Common consonant digraphs

  • sh — ship, wish, shell
  • ch — chip, lunch, cheese
  • th — this, bath, think (th makes two sounds: voiced as in "this" and unvoiced as in "think")
  • wh — when, whale, whistle
  • ph — phone, graph, photo (makes the /f/ sound)
  • ck — back, duck, stick (makes the /k/ sound)
  • ng — ring, song, lung

Vowel digraphs

Two vowels can also form a digraph:

  • ea — read, bead
  • oa — boat, goat
  • ai — rain, train
  • ee — tree, see

These are sometimes called vowel teams, and the same principle applies — two letters producing one sound.

Digraphs vs blends

This is the most common point of confusion:

  • Digraph: two letters, one sound — "sh" in "ship" (you cannot hear the s or h individually)
  • Blend: two letters, two sounds blurred together — "bl" in "blue" (you can still hear the /b/ and the /l/)

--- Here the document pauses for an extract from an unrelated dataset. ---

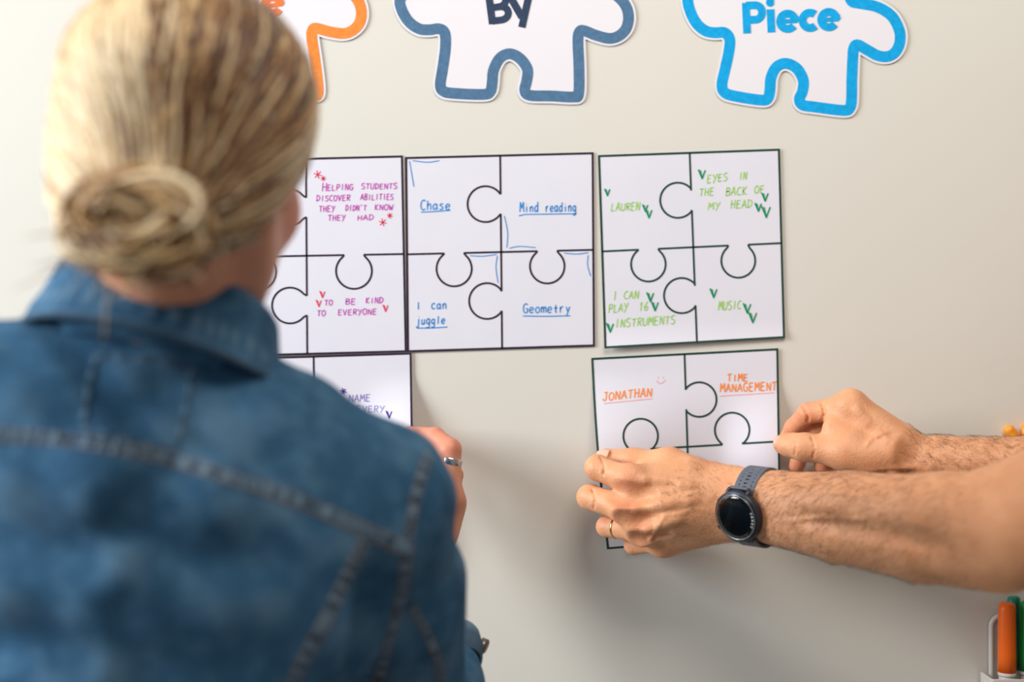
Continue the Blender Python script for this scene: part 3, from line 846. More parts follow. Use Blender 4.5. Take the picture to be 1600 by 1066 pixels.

A quick test: can you hear each letter's sound? If yes, it is a blend. If the two letters create a completely new sound, it is a digraph.

Why digraphs matter

Digraphs appear in some of the most common English words — the, this, that, she, when, which. A child who does not recognize digraphs will try to sound out each letter individually and get stuck. Learning digraphs unlocks a huge number of everyday words.